Thanks to Ms. Hirshman's take on the sisterhood debate, what we need to be focused on is status & power. In other words, success--specifically that of daughters--and the part it plays in why, as she puts it, "mothers fear their daughters." Not only fear them, but hate & resent them, smother them, alienate them. Consider the offspring of famous parents who've also "made it": Isabella Rossellini, Paloma Picasso. Their kind of triumph is all too rare. However, their example does yield some real-life instruction in how to deal with daughter-ly achievement.
Another place to look for guidance is fiction: first-time novelist Yael Goldstein's "Overture", for example.
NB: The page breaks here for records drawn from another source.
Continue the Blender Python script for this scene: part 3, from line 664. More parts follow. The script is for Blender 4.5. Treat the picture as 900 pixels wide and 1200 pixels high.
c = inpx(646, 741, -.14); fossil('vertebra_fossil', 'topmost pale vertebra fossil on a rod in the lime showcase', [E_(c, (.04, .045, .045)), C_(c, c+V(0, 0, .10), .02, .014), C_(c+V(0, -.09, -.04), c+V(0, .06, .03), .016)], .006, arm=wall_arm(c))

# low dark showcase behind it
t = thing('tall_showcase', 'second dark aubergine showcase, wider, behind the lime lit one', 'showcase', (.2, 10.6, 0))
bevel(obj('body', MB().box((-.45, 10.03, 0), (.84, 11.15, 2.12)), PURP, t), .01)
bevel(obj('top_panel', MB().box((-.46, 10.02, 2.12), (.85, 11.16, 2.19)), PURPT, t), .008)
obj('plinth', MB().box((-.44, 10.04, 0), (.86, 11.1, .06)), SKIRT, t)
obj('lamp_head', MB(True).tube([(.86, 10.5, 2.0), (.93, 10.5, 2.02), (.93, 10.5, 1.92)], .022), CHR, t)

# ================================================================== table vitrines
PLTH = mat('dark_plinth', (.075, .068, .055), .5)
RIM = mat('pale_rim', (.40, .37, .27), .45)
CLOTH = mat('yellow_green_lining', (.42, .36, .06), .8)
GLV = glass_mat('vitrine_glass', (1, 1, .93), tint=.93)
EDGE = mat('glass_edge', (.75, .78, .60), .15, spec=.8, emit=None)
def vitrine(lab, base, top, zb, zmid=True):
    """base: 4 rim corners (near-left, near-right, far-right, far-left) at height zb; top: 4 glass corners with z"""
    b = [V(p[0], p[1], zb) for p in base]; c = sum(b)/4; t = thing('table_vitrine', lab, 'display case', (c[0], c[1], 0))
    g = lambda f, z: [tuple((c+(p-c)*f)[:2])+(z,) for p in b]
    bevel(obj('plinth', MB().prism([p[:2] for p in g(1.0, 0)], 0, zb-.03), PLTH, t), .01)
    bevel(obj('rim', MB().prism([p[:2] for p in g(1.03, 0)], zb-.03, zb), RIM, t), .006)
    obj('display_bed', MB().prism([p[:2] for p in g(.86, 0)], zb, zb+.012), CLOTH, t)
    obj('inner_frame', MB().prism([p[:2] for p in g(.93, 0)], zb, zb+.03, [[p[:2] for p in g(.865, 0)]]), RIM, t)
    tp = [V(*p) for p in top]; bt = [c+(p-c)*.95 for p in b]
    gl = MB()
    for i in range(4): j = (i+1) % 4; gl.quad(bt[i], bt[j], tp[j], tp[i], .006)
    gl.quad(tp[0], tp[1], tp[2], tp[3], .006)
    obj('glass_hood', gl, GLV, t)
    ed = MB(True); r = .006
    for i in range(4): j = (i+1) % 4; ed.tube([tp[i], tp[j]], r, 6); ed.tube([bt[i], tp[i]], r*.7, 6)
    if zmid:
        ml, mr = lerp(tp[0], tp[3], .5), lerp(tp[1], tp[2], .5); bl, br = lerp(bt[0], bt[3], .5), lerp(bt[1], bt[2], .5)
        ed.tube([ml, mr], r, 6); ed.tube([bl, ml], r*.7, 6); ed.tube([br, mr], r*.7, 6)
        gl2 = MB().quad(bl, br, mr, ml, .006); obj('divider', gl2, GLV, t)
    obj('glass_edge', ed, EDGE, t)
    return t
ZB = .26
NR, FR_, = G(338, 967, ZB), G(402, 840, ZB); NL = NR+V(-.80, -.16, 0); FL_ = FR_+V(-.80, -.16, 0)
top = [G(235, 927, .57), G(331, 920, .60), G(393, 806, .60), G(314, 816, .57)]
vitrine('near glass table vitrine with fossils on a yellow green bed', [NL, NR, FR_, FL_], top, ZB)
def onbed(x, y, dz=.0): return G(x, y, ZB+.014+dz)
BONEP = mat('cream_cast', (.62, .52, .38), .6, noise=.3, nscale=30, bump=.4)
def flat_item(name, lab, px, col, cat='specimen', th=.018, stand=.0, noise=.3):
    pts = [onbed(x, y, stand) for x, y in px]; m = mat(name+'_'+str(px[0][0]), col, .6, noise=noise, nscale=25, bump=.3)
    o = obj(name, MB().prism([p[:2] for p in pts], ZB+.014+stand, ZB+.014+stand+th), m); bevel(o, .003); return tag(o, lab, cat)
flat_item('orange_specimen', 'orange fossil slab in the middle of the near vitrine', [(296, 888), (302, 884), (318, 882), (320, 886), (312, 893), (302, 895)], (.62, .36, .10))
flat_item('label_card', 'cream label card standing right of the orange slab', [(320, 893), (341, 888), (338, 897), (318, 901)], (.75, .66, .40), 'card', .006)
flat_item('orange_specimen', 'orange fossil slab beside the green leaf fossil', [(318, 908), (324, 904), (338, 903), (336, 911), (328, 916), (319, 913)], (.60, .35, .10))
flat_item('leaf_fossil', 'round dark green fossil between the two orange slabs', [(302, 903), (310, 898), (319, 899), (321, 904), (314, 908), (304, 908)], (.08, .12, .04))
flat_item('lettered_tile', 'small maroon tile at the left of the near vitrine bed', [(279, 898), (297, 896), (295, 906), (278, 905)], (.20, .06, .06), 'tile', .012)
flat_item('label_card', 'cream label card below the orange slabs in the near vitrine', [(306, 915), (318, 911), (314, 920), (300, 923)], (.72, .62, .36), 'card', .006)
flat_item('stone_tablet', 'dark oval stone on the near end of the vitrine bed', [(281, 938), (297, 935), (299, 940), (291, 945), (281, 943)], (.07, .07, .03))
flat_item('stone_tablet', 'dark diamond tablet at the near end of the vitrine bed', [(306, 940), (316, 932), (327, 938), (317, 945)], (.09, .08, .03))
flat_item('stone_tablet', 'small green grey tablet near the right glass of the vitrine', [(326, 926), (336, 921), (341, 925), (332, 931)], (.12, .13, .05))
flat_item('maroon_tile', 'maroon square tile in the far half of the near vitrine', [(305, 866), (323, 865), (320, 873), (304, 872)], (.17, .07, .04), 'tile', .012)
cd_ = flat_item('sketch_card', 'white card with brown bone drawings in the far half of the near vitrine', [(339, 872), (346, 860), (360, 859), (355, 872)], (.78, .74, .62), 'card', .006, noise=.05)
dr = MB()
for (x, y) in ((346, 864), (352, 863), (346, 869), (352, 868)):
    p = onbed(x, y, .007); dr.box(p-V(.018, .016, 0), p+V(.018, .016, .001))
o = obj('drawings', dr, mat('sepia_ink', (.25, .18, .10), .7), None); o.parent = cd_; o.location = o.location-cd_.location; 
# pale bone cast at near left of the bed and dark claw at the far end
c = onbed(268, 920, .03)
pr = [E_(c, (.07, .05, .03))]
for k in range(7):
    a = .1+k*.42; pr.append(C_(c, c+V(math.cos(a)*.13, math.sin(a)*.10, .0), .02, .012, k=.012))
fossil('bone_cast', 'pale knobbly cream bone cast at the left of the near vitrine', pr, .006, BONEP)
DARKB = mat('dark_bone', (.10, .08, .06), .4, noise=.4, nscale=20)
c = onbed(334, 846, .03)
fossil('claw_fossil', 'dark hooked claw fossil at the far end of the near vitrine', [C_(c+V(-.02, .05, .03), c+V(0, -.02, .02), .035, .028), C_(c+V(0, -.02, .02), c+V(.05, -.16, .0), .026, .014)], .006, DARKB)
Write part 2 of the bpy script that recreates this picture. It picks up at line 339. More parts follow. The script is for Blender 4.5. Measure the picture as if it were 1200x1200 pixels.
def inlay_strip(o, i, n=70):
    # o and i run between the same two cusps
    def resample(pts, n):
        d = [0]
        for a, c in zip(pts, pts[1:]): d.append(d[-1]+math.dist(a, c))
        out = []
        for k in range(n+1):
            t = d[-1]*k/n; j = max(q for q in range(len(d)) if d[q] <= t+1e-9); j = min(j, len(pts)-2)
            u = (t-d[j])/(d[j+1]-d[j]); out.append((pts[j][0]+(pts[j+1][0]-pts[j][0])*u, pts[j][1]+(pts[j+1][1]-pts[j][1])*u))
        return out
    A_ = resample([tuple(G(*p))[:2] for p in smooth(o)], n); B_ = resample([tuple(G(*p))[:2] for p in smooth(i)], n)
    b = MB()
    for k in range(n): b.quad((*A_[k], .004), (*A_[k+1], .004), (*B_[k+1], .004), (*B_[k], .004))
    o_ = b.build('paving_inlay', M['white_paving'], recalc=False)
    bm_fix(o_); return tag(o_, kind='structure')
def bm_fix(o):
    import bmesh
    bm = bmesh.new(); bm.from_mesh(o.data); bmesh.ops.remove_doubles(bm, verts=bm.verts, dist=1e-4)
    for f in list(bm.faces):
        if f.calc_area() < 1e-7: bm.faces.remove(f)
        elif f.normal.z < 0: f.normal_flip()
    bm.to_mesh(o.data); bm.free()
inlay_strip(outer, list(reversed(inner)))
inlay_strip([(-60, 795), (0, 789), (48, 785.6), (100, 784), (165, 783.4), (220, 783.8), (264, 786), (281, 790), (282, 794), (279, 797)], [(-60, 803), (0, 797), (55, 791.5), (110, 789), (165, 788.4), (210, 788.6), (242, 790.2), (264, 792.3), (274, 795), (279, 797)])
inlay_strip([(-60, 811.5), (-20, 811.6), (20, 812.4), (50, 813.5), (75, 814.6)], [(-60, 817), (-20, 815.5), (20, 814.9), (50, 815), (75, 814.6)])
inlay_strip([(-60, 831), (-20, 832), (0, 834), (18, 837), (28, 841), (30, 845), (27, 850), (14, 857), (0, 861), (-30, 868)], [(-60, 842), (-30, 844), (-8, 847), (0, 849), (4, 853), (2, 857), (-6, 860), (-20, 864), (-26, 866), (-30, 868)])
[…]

It's the story of a world-famous violinist whose musically precocious daughter follows in her mother's footsteps, then exceeds them. Goldstein's depiction of a mother-daughter relationship spotlights all the pitfalls outlined in a study like "Sisterhood, Interrupted." But a novel like this one really fleshes them out. So maybe books on feminism aren't where we ought to go for answers. What I'm suggesting is that,instead of pop-psych psychology tomes, fiction often provides the insights we're searching for.
"Sisterhood, Interrupted"? Have a look at "Overture" instead.